Pour qui craindrait que cet affaiblissement ne concerne que le Moyen-Orient, qu’il se tourne vers le Honduras. Les Etats-Unis avaient quasiment avalisé le coup d’Etat contre l’ancien président Manuel Zelaya. A cause du putsch, le Honduras fut suspendu de l’Organisation des Etats américains (OEA). Les Etats-Unis se démenèrent pour que ce pays retrouve la pleine jouissance de ses droits dans cette organisation au motif qu’un nouveau président avait été officiellement élu. Les gouvernements latino-américains résistèrent à cette idée, Zelaya n’ayant pas été autorisé à revenir et les accusations bidon n’ayant pas été abandonnées.
Que s’est-il ensuite passé ? La Colombie, censée être le meilleur ami des Etats-Unis en Amérique latine, et le Venezuela, réputé être leur bête noire dans la région, se sont rapprochés et ont convenu avec le gouvernement hondurien au pouvoir un retour de Zelaya aux conditions de Zelaya. La secrétaire d’Etat Hillary Clinton a eu un sourire blême devant cette rebuffade de fait pour la diplomatie américaine.
Pour terminer, Obama connaît des soucis avec le Congrès américain sur la guerre en Libye. Selon les dispositions de la loi sur les « pouvoirs de guerre » (War Powers Act), Obama était censé pouvoir engager, sans aval explicite du Congrès, des troupes en Libye pour soixante jours seulement. Les soixante jours sont maintenant passés et il n’y a toujours pas eu de décision du Congrès. La poursuite de l’engagement en Libye est donc clairement illégale mais Obama est incapable d’obtenir l’aval du Congrès. Et pourtant, Obama reste engagé en Libye. Et l’engagement américain pourrait connaître une escalade. Preuve qu’Obama peut faire du mal mais pas le bien.

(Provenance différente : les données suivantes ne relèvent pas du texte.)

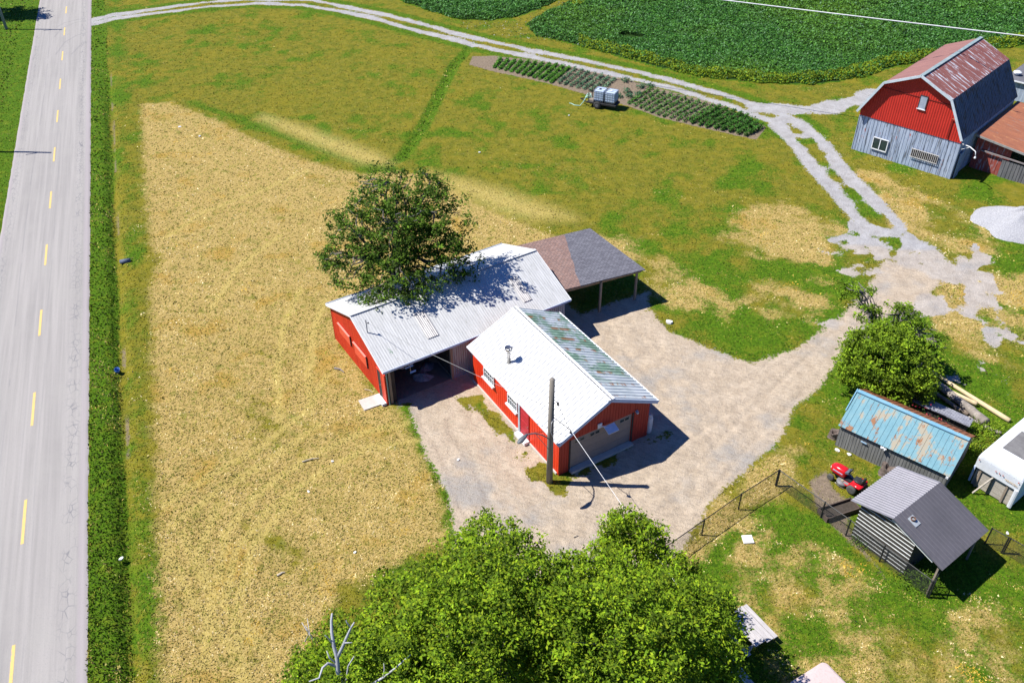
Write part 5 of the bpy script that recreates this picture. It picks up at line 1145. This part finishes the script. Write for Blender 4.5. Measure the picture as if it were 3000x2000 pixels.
def old_roof():
    a, b, c = [np.array(at(*q, 1.9)) for q in ((2415, 1934), (2318, 1995), (2482, 2003))]
    u = (c-a)[:2]; th = math.atan2(u[1], u[0])  # towards lower right
    T = thing('old_trailer', 'old trailer with faded pink rust stained roof and rounded corners at the bottom edge', 'trailer', (a[0], a[1], 0), th)
    L, W, r = 4.0, 2.0, .22; poly = []
    for cx, cy, s in ((r, -r, 90), (r, -W+r, 180), (L-r, -W+r, 270), (L-r, -r, 0)):
        for k in range(6): aa = R(s+18*k); poly.append((cx+r*math.cos(aa), cy+r*math.sin(aa)))
    RO = M('faded_pink_roof', (.52, .42, .40), (.46, .37, .35), sc=1.2, rough=.5, spots=(.40, .24, .14), sc2=1.1, amt=(.58, .66))
    MB().prism(poly, .5, 1.84).build('body', M('cream_body', (.5, .48, .45), rough=.5), T)
    m = MB(); n = len(poly); sc_ = lambda f: [((x-L/2)*f+L/2, (y+W/2)*f-W/2) for x, y in poly]
    vs = [(*p, 1.84) for p in sc_(1.01)]+[(*p, 1.90) for p in sc_(1.0)]+[(*p, 1.925) for p in sc_(.93)]
    fs = [(j*n+i, j*n+(i+1) % n, (j+1)*n+(i+1) % n, (j+1)*n+i) for j in range(2) for i in range(n)]+[tuple(2*n+i for i in range(n))]
    m.add(vs, fs).build('roof', RO, T); MB().box((1.5, -W/2, 1.93), (.03, W*.93, .02)).build('roof_seam', M('seam_grey', (.3, .28, .28)), T)
    for x, y in ((.8, -.1), (.8, -W+.1), (3.1, -.1), (3.1, -W+.1)): MB().lathe([(0, -.08), (.3, -.08), (.33, 0), (.3, .08), (0, .08)], (x, y, .33), 14, 'y').build('wheel', RUBBER, T)
old_roof()

# ------------------------------------------------------------------ small things on the ground
def small():
    c = at(2190, 1581, 0); o = MB().box((0, 0, .04), (.50, .48, .08)).build('square_paver', M('white_slab', (.74, .72, .68), (.66, .64, .6), sc=4)); o.location = tuple(c); o.rotation_euler = (0, 0, .05); tag(o, 'white square slab lying on the fenced lawn', 'paver')
    c = at(345, 1089, -.2); o = MB().lathe([(0, 0), (.13, 0), (.16, .3), (.15, .3), (.12, .03), (0, .03)], n=14).build('bucket', M('blue_bucket', (.05, .16, .42), (.1, .2, .5)), smooth=True); o.location = tuple(c); o.rotation_euler = (.3, .2, 0); tag(o, 'small blue bucket at the edge of the roadside ditch', 'bucket')
    c = at(361, 767, 0); o = MB().lathe([(.13, -.5), (.16, -.5), (.16, .2), (.13, .2), (.12, -.2), (0, -.2)], n=16, axis='x').build('culvert_pipe', M('culvert_plastic', (.07, .09, .14), (.12, .14, .2), sc=5), smooth=True); o.location = (c[0], c[1], .03); o.rotation_euler = (0, .08, math.pi+.2); tag(o, 'dark culvert pipe mouth opening into the roadside ditch', 'pipe')
    W_ = M('white_scrap', (.68, .68, .66), (.5, .5, .5), sc=5); Wd = M('bleached_stick', (.5, .43, .33), (.38, .32, .24), sc=5)
    for i, (u, v, s, lb) in enumerate(((2452, 1319, .24, 'white plastic scrap standing on grass in front of the blue shed stump'), (2453, 1294, .14, 'tiny white scrap on the grass beside the stump'), (2488, 1332, .22, 'cream scrap lying on the grass beside the grey shed wall'), (2951, 1562, .15, 'white tile lying on grass near the gate'),
              (527, 373, .26, 'pale chalky scrap in the upper corner of the straw field'), (585, 400, .26, 'grey white scrap cluster on the straw field below the olive lawn'), (356, 1636, .18, 'white litter lying in the roadside ditch'), (974, 1351, .13, 'white scrap on the straw field left of the gravel yard'), (1667, 339, .18, 'white stone alone on the olive lawn left of the trailer'), (1405, 447, .18, 'white stone on the olive lawn above the carport'), (1962, 946, .42, 'pale broken block at the tip of the gravel yard grass edge'), (1040, 1618, .13, 'white pebble on the straw field above the trees'), (904, 1440, .14, 'pale scrap in the middle of the straw field'), (1343, 1347, .16, 'white fragment on gravel side of the yard'))):
        c = at(u, v, 0); n = 7; m = MB(); poly = [(s*(.5+.3*random.random())*math.cos(2*math.pi*k/n), s*(.35+.2*random.random())*math.sin(2*math.pi*k/n)) for k in range(n)]
        o = m.prism(poly, 0, s*.3).build('scrap', W_); o.location = tuple(c); o.rotation_euler = (random.uniform(-.2, .2), random.uniform(-.2, .2), random.random()*3); tag(o, lb, 'scrap')
    for i, (u, v, u2, v2, r, lb) in enumerate(((1680, 1572, 1693, 1568, .03, 'brown stick lying on the gravel yard above the trees'), (885, 1352, 935, 1341, .035, 'thin fallen branch on the straw field left of the yard'), (980, 1078, 1008, 1090, .07, 'dark curved branch on the grass left of the red gable'), (812, 1685, 835, 1675, .05, 'pale bent stick on the straw field'), (1068, 1140, 1092, 1150, .025, 'dry stick beside the concrete slab'))):
        a, b = Vector(tuple(at(u, v, .05))), Vector(tuple(at(u2, v2, .06))); mid = a.lerp(b, .5)+Vector((.05, .06, .03)); o = MB().tube([a, mid, b], [r, r*.8, r*.4], 6).build('fallen_stick', Wd if i != 2 else BARK); tag(o, lb, 'stick')
    p = at(1712, 1190, 0)
small()
def flowers():
    T = thing('flower_patch', 'red flowers in the shade behind the blue shed', 'flowers', (22.1, 34.4, 0), 0); n = 260
    C = np.stack([RNG.normal(0, .55, n), RNG.normal(0, .35, n), RNG.uniform(.6, 1.7, n)], 1); C[:, 1] -= C[:, 0]*.5
    quads(C, .14, pick([(.4, .02, .05), (.5, .05, .08), (.03, .06, .01), (.03, .06, .01)], n), 'blossoms', LEAF, T)
    m = MB()
    for i in range(8): x, y = RNG.normal(0, .45), RNG.normal(0, .2); m.tube([(x, y, 0), (x, y, .9)], .02, 5)
    m.build('stems', M('stem_green', (.05, .07, .02)), T)
flowers()
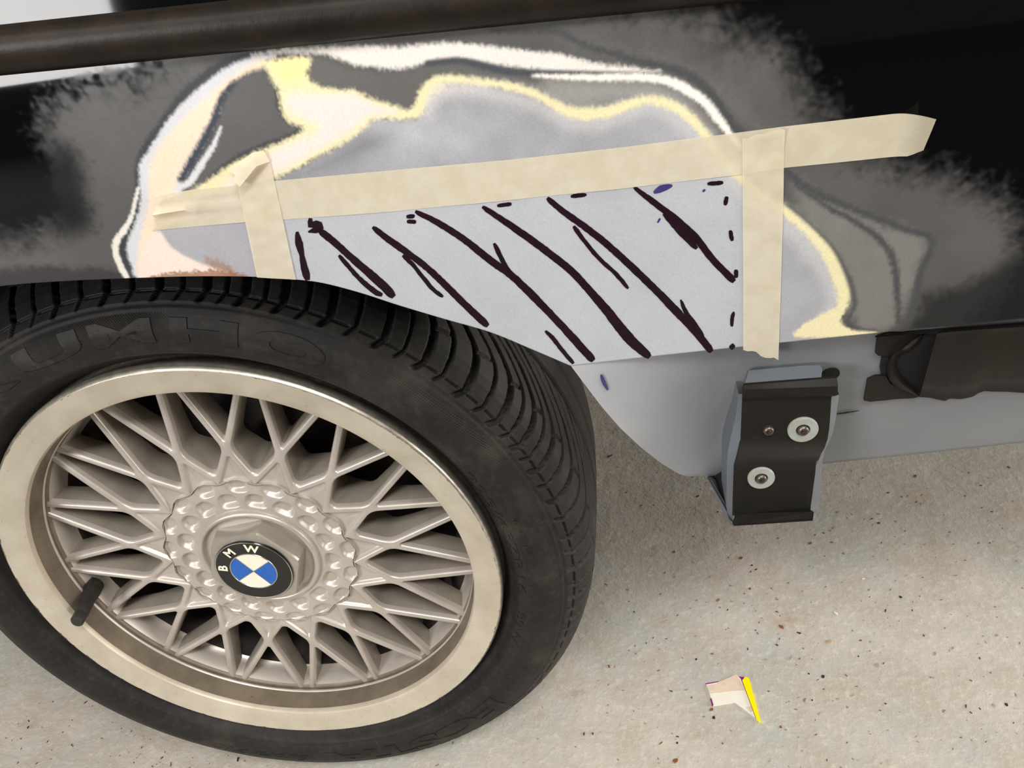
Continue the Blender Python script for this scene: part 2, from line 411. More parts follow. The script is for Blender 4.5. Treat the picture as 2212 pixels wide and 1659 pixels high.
sidewall(lt, 'O', 19.2, 31.0, .2480, .2685, .0007, .05)
sidewall(lt, 'ECSTA', 131.5, 180, .2490, .2670, .0007, .03)
sidewall(lt, 'Supra 712', 184, 207, .2510, .2625, .0005, .01, .3)
sidewall(lt, '225/45ZR16', 63.5, 97.5, .2290 + .006, .2425, .0005, 0)
sidewall(lt, '89W', 103, 113, .2350, .2425, .0005, 0)
sidewall(lt, 'aramid', 76, 86, .2500, .2560, .0004, 0, .3)
t = np.linspace(0, 2 * PI, 28, endpoint=False)
cr, ct = .2375, math.radians(30.6)
ring = []
for q in (.0056, .0050, .0050, .0046):
    ring.append([(cr * math.sin(ct) + q * math.cos(a), 0, cr * math.cos(ct) + q * math.sin(a)) for a in t])
ring = np.array(ring); rr = np.hypot(ring[..., 0], ring[..., 2]); ring[..., 1] = np.interp(rr, S_R, S_Y) - np.array([-.0003, .0004, .0004, -.0003])[:, None]
lt.grid(ring, close_v=True)
lt.build('sidewall_lettering', RUBBERL, wheel, angle=30)

# --- rim
rim = MB()
rim.lathe([(.2330, .0330), (.2230, .0300), (.2190, .0240), (.2185, .0160), (.2215, .0120), (.2224, .0060), (.2222, .0025)], 220, 1)
rim.lathe([(.2222, .0025), (.2212, .0006), (.2200, .0000)], 220, 1)
rim.lathe([(.2200, .0000), (.2150, .0008), (.2050, .0026), (.1990, .0038), (.1975, .0046)], 220, 0)
rim.lathe([(.1975, .0046), (.1966, .0062), (.1961, .0090)], 220, 0)
rim.lathe([(.1961, .0090), (.1952, .0150), (.1942, .0220), (.1936, .0262)], 220, 2)
rim.lathe([(.1936, .0262), (.1928, .0272), (.1926, .0282), (.1931, .0290)], 220, 3)
rim.lathe([(.1931, .0290), (.1940, .0305), (.1936, .0330), (.1920, .0345)], 220, 2)
rim.lathe([(.1920, .0345), (.1898, .0400), (.1886, .0470), (.1874, .0520), (.1855, .0545)], 220, 3)
rim.lathe([(.1855, .0545), (.1800, .0580), (.1735, .0700), (.1720, .1000), (.1730, .1500), (.1900, .2000), (.2100, .2080)], 180, 4)
ro = rim.build('rim', [LIP, BRIGHT, DIRT, SILVER, DARKRIM], wheel, angle=50)

# --- basket-weave spokes
N = 17; STEP = 2 * PI / N; PH = 0.0741
def pol(r, a): return np.array([r * math.sin(a), r * math.cos(a)])
def yfront(r): return np.interp(r, [.05, .0888, .1216, .1916, .21], [.0280, .0284, .0297, .0319, .0326])
def offset_fillet(poly, off, rad, nseg=7, nedge=6):
    # poly counter-clockwise or clockwise; moved inwards by off[i] on edge i, corner i (start of edge i) rounded
    P = np.asarray(poly, float); n = len(P); area = 0.5 * sum(P[i][0] * P[(i + 1) % n][1] - P[(i + 1) % n][0] * P[i][1] for i in range(n)); sg = 1 if area > 0 else -1
    lines = []
    for i in range(n):
        a, b = P[i], P[(i + 1) % n]; d = (b - a) / np.linalg.norm(b - a); nn = np.array([-d[1], d[0]]) * sg
        lines.append((a + nn * off[i], d))
    C = []
    for i in range(n):
        (p, d), (q, e) = lines[i - 1], lines[i]
        den = d[0] * e[1] - d[1] * e[0]; w_ = q - p; tt = (w_[0] * e[1] - w_[1] * e[0]) / den; C.append(p + d * tt)
    C = np.array(C); tin, tout, arcs = [], [], []
    for i in range(n):
        a, c, b = C[i - 1], C[i], C[(i + 1) % n]; u = (a - c) / np.linalg.norm(a - c); v = (b - c) / np.linalg.norm(b - c)
        ang = math.acos(np.clip(u @ v, -1, 1)); r = rad[i]
        dist = r / math.tan(ang / 2); mx = .45 * min(np.linalg.norm(a - c), np.linalg.norm(b - c))
        if dist > mx: dist = mx; r = dist * math.tan(ang / 2)
        bis = (u + v) / np.linalg.norm(u + v); cen = c + bis * (r / math.sin(ang / 2))
        p0, p1 = c + u * dist, c + v * dist
        a0 = math.atan2(*(p0 - cen)[::-1]); a1 = math.atan2(*(p1 - cen)[::-1]); da = (a1 - a0 + PI) % (2 * PI) - PI
        arcs.append([cen + r * np.array([math.cos(a0 + da * k / nseg), math.sin(a0 + da * k / nseg)]) for k in range(nseg + 1)])
    out = []
    for i in range(n):
        out += arcs[i]; s0, s1 = arcs[i][-1], arcs[(i + 1) % n][0]
        out += [s0 + (s1 - s0) * k / nedge for k in range(1, nedge)]
    return np.array(out)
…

Pendant ce temps-là, Barack Obama se concentre sur sa réélection. Il a de bonnes chances d’y parvenir. Les Républicains dérivent de plus en plus à droite et, politiquement, il ne fait plus guère de doute qu’ils vont trop loin. Mais une fois réélu, le président des Etats-Unis aura encore moins de pouvoir qu’aujourd’hui. Le monde avance d’un pas rapide. Dans un monde caractérisé par autant d’incertitudes et d’acteurs imprévisibles, l’« élément incontrôlable » (« loose gun »] le plus dangereux se révèle être les Etats-Unis.